Delores Wright, a Jamaican who has been a nanny for 21 years, said, “I am not afraid to speak up for my colleagues. Some cannot even eat food in the house they work in though they are there all day. Others work long hours with no overtime pay. And still others can’t even get time off to go to the doctor.”
Some of the Labor Department officials seemed surprised at the revelations. They took notes and promised further communications.
Domestic Workers United wants the department to put forward federal domestic worker regulations in areas such as meals, time records and sleeping arrangements.
“Like many others, I work in isolation and the working conditions are deplorable,” said Lois Newland from Jamaica. “The hours are so long that the pay often works out to 50 cents an hour – far below the minimum wage.
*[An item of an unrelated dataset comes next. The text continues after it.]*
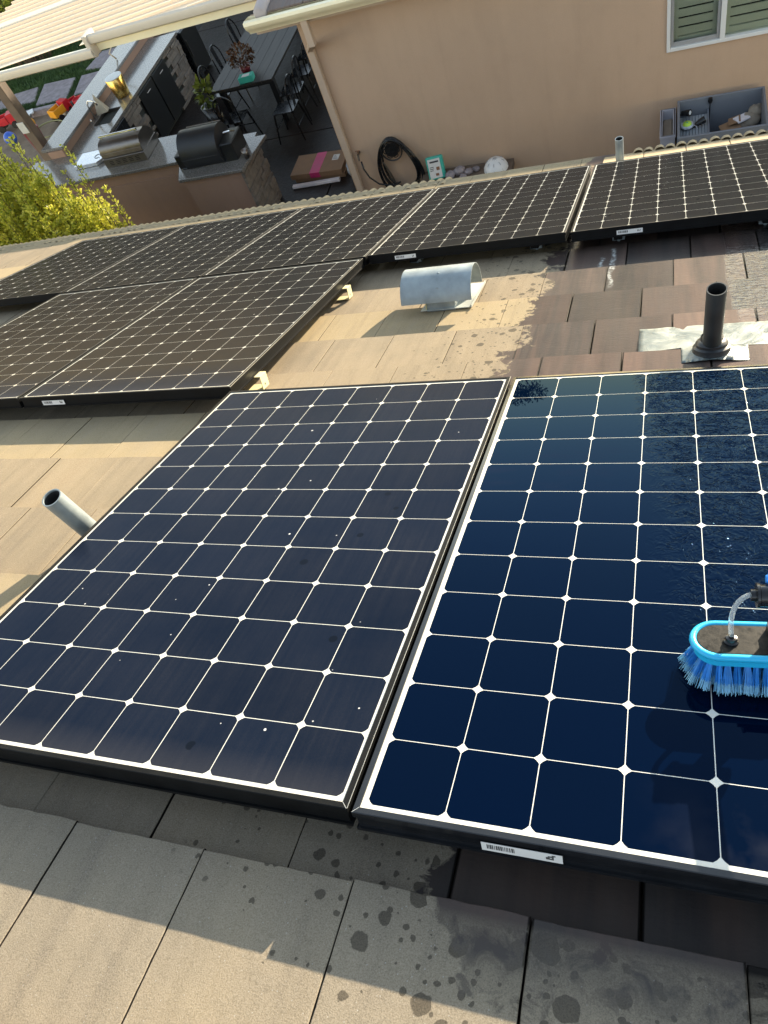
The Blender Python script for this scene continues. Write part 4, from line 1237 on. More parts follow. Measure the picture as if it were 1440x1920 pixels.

Live-in workers are sleeping on the floor or in the garage and have inadequate meals. Many of those who care for the elderly or children often sleep in the same room as the people they care for 24 hours a day, seven days a week.”
Labor Department officials admitted that, prior to the arrival of the group from Domestic Workers United, they had known very little about the conditions faced by such workers.
Ai-Jen Poo, the group’s founder and organizer, and herself the daughter of Chinese immigrants, says her organization also engages in intensive lobbying which has brought closer than ever the passage of the bill of rights in New York state.
If it becomes law, domestic workers would be covered by the state overtime pay law, would be guaranteed at least one full day off per week, would be covered by the state’s anti-discrimination and human rights laws, and even part-time domestic workers would be covered under state disability laws.
“Right now,” said Poo, “Some 2 million domestic workers nationwide are exempted as a class from virtually every federal labor law protection. If we pass the bill in New York it could be a model for the rest of the country.”
Poo is pleased about the growing cooperation between the mainstream labor movement and non-traditional organizations such as hers.
Domestic Workers United, she said, has joined a coalition of 18 groups operating in 10 cities. She said the AFL-CIO was instrumental in helping build the coalition.
She also said she was excited about the major role the AFL-CIO has played in building for the first-ever international conference of domestic workers which will be held next year in conjunction with meetings of the International Labor Organization.
When she accepted the award for her group, Poo said: “Workers all over this country are facing the same thing as the domestic workers. It’s brutal out there for everyone. The good news is that we are building solidarity with one another. The better news is that we’re organizing. The best news is that we’re going to win a Domestic Workers Bill of Rights and we’re going to win passage of the Employee Free Choice Act.”